The bathroom law would be similar to HB2, which was passed in North Carolina in March, which caused many organizations to take the state off their lists for gatherings, including the NBA, which has moved its all-star game from Charlotte to New Orleans for 2017. The NCAA also has moved several multistate events out of North Carolina, and the American College Personnel Association canceled an event last June that was scheduled to take place in Charlotte.
 
The Texas Association of Business, a broad-based, conservative association that advocates for sensible public policy to grow and maintain a pro-business climate in Texas, has been particularly outspoken on the proposed legislation.
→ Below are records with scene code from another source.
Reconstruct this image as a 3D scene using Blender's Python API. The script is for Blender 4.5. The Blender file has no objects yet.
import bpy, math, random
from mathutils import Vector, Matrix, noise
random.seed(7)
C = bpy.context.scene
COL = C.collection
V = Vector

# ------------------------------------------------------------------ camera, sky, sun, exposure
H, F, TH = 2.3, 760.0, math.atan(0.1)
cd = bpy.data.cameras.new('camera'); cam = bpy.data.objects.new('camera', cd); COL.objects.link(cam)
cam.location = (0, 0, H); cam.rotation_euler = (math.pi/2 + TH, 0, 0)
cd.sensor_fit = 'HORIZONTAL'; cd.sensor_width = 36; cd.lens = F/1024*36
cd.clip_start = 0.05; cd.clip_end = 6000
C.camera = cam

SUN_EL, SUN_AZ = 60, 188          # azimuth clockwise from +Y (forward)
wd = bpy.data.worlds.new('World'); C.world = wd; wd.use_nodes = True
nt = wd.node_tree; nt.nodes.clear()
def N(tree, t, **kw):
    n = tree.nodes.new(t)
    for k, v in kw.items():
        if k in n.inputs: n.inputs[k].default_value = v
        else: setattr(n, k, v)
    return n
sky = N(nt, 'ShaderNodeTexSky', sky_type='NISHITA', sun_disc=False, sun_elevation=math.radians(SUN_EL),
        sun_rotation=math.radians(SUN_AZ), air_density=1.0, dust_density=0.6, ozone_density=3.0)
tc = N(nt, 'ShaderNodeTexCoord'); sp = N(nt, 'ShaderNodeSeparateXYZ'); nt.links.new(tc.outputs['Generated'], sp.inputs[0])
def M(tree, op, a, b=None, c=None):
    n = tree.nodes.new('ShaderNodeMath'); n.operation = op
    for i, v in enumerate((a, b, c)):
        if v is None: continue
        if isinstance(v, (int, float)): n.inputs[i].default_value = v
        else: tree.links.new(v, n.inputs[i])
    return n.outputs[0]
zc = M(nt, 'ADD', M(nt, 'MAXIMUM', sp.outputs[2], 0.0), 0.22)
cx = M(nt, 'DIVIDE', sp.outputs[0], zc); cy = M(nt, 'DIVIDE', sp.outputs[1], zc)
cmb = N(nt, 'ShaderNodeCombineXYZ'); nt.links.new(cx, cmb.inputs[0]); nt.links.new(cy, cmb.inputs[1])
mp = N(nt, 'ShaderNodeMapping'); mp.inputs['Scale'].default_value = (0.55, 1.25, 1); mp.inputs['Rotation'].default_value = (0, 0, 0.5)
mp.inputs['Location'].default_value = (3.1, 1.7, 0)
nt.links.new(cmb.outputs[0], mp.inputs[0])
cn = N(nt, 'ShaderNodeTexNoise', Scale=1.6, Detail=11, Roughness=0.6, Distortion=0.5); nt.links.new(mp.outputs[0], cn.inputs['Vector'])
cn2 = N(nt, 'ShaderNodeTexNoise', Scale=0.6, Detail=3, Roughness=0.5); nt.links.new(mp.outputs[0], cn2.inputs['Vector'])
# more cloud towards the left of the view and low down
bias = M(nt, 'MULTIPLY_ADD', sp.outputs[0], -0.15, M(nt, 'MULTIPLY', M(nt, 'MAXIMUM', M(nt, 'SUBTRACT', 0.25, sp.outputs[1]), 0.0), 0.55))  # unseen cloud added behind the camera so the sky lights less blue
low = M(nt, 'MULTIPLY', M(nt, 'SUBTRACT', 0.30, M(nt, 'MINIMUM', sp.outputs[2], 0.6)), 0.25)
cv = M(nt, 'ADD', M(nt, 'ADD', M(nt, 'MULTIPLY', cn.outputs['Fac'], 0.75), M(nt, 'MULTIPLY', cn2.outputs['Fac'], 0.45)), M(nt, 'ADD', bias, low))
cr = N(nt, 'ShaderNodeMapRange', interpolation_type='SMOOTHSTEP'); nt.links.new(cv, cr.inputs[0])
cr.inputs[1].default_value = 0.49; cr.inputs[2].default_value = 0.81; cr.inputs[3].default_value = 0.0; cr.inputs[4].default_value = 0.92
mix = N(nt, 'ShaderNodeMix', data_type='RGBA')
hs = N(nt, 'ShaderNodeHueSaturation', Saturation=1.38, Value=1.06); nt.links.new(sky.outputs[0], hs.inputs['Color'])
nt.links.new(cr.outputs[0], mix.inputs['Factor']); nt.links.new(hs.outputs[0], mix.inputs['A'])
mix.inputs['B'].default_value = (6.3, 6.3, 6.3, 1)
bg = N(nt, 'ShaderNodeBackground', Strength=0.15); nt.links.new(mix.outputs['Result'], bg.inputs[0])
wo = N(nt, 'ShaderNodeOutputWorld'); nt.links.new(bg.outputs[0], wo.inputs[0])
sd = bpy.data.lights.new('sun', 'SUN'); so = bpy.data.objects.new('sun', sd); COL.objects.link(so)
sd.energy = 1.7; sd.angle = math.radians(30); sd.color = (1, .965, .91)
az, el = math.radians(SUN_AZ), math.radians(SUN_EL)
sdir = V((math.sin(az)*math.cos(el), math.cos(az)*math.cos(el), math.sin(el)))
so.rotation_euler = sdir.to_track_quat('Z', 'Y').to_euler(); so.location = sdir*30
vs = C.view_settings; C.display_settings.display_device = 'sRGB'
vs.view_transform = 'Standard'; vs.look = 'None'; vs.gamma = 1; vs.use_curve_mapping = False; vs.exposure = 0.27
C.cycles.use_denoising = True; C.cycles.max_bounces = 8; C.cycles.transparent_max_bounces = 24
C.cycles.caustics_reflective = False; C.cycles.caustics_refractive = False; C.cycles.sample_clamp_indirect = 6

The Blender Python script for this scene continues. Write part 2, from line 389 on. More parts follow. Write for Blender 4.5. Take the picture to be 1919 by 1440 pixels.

The organization sponsored two studies from St. Edward's University in Austin examining the attitudes of business owners in the state and lessons learned from other states that have enacted discriminatory laws. The association said the studies demonstrate that discriminatory legislation could:
 
• Result in significant economic losses in Texas' gross domestic product, with estimates ranging from $964 million to $8.5 billion;
• Result in significant job losses, with estimates as high as 185,000 jobs;
• Substantially hamper the state's ability to attract, recruit and retain top talent, especially among Millennials;
• Drastically impact the convention and tourism industry, which has a direct economic impact of $69 billion, generates more than $6 billion in state and local tax revenues, and directly and indirectly supports more than 1.1 million Texas jobs, according to statistics from the Texas Governor's Office, 2015;
• Serve as a catalyst for domestic and global companies to choose other states over Texas to start or expand their business;
• Alienate large, globally recognized businesses, including Apple, Google, Starbucks, British Petroleum, Marriott, IBM, PayPal and the National Football League, which have opposed this amendment and similar ones;
• Allow for an expansion in discrimination, which is counter to prevailing public opinion and conflicts with corporate policies that prioritize diversity and inclusion in the workplace.
 
"As we look ahead to the legislative session which begins in just five short weeks, we are here today to talk about common-sense steps that can be taken to protect the Texas economy from enormous harm," said Chris Wallace, president of TAB, during a press conference on the state capitol's steps on Tuesday. "We now face overwhelming data about the risk of damage to the economy and reputation of our great state resulting from legislation that would allow for discrimination. Businesses have come together from across the state to urge the Texas Legislature to reject discrimination and embrace public policy that keeps Texas open for business... We cannot slam the door on the Texas miracle of openness, competitiveness, economic opportunity and innovation."